- _EXERCISE INSTRUCTIONS_:
Each line from the top of the listing through the one holding "from mathutils import" should be restated word for word, with nothing added and no pictures.

━━━━━━━━━━━━━━━━

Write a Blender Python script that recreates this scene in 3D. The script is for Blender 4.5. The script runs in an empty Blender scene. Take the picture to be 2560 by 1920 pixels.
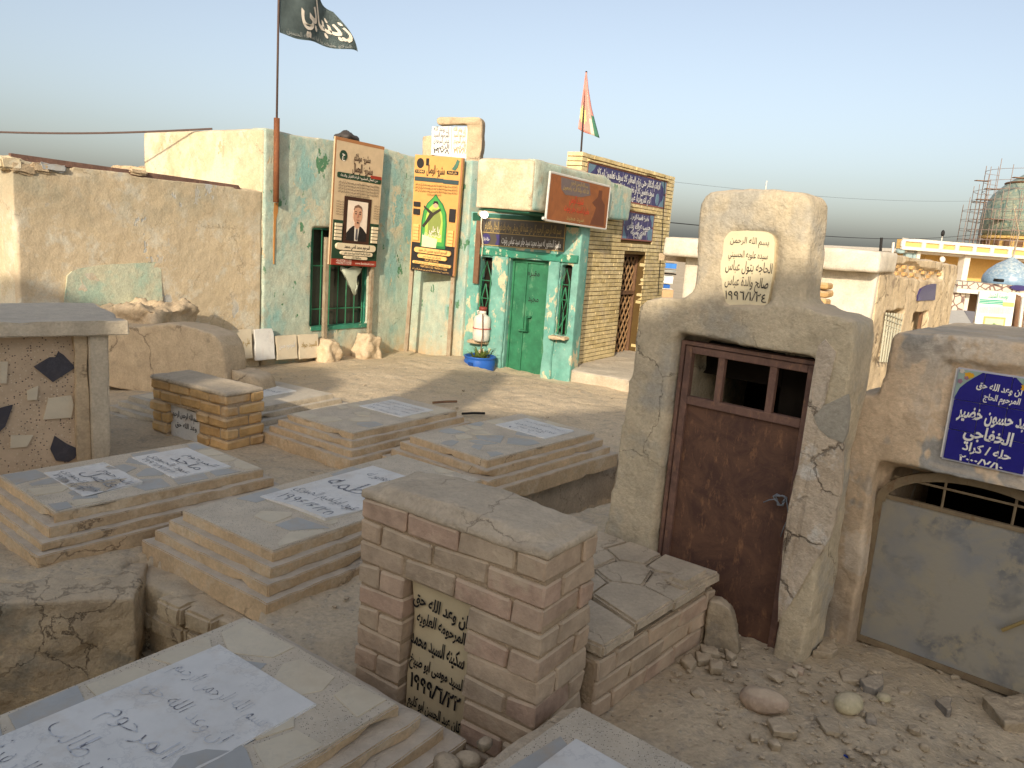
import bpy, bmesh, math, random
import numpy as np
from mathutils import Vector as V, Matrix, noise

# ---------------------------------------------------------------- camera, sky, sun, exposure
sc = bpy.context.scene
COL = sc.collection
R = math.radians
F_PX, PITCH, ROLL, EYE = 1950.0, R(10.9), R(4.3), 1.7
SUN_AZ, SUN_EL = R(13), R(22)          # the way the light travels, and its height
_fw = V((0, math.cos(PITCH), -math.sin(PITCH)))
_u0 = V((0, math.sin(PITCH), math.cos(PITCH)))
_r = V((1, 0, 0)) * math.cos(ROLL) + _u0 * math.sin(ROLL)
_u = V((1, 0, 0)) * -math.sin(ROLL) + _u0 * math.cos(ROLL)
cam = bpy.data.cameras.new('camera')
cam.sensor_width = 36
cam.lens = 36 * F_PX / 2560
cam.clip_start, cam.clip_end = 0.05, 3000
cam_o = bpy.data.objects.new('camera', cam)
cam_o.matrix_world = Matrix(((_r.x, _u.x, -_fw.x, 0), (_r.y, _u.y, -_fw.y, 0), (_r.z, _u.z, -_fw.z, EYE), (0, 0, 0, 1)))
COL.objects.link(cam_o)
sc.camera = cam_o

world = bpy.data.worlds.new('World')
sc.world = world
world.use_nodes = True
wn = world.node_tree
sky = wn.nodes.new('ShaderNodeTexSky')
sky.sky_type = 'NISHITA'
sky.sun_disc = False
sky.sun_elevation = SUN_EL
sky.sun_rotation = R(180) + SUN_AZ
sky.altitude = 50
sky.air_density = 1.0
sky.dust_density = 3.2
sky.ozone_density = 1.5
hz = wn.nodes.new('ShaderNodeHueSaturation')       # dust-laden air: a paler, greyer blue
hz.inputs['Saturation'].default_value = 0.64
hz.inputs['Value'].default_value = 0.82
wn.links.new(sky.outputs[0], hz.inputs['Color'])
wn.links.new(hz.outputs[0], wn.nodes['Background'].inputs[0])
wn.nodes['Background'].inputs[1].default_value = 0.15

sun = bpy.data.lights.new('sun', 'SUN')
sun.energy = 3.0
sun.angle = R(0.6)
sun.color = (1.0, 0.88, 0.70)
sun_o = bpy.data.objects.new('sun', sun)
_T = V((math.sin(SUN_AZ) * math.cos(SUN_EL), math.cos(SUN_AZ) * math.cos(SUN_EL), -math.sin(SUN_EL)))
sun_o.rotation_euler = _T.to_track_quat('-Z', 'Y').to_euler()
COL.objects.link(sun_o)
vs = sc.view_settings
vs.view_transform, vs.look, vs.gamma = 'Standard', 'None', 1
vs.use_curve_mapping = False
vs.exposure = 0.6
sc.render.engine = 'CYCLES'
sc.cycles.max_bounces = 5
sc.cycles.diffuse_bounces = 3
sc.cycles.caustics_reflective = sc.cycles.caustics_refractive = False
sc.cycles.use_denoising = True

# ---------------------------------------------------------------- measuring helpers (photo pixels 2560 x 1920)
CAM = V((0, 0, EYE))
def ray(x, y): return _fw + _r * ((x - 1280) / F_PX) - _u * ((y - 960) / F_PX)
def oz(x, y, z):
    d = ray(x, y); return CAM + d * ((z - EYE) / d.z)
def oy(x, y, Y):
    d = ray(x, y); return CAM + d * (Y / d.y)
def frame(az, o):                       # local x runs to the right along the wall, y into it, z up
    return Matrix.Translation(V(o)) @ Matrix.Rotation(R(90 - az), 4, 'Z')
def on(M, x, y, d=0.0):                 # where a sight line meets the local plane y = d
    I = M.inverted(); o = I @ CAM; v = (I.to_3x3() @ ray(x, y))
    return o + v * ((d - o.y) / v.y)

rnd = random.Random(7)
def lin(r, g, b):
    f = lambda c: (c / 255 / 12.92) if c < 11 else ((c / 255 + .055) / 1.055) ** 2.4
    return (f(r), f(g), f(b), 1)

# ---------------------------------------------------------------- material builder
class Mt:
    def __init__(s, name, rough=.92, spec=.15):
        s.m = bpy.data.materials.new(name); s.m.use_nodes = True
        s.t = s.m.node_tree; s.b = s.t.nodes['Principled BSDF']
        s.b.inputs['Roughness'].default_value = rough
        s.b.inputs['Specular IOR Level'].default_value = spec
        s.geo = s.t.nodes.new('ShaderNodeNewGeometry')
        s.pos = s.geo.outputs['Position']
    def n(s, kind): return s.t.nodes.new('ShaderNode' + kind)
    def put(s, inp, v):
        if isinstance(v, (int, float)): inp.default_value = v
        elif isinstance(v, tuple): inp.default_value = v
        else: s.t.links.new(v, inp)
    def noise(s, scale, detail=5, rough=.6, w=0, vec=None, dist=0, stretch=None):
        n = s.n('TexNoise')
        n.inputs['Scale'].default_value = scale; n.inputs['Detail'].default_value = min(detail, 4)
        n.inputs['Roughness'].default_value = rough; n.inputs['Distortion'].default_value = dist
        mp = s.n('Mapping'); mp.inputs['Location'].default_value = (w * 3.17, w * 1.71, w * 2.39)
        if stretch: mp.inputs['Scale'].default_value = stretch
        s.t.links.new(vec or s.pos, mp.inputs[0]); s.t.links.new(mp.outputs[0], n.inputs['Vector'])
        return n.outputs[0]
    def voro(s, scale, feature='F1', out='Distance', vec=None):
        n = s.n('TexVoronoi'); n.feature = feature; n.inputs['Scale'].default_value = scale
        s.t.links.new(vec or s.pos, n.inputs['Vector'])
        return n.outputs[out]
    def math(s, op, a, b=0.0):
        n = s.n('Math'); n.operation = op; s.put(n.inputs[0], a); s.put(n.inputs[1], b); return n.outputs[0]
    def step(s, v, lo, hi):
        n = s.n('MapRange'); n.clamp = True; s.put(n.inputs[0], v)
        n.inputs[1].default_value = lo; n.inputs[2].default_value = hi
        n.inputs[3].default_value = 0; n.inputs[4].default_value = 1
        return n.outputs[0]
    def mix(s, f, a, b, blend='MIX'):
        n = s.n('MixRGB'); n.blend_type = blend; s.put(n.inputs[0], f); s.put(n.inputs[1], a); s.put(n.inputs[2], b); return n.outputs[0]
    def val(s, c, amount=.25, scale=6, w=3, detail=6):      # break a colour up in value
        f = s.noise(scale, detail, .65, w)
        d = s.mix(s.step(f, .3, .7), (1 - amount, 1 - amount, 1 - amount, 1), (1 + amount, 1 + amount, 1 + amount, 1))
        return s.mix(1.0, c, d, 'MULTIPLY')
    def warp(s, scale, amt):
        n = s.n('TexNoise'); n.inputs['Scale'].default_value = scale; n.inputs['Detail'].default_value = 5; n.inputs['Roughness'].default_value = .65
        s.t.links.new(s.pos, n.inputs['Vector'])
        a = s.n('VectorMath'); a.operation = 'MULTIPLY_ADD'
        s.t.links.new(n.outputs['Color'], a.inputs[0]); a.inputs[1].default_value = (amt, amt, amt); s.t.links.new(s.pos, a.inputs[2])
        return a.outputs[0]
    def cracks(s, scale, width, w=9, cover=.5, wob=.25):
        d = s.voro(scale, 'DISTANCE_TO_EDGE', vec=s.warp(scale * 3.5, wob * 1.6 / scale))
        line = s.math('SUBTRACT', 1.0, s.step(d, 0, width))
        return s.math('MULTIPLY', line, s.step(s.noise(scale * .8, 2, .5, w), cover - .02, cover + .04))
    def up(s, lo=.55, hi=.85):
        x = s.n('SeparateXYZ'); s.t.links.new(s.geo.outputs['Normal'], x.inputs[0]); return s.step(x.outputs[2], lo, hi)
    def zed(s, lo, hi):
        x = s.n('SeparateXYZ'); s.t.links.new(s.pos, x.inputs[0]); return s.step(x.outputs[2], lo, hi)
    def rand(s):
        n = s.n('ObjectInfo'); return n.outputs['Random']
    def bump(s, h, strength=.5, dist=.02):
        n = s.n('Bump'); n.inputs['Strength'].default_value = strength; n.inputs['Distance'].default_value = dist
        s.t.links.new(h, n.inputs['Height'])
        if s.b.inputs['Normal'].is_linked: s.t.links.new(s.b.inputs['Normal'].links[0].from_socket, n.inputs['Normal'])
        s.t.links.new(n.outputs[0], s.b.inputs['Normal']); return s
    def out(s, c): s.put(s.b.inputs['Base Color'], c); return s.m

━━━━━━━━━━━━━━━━

- _EXERCISE OUTPUT_:
Write a Blender Python script that recreates this scene in 3D. The script is for Blender 4.5. The script runs in an empty Blender scene. Take the picture to be 2560 by 1920 pixels.
import bpy, bmesh, math, random
import numpy as np
from mathutils import Vector as V, Matrix, noise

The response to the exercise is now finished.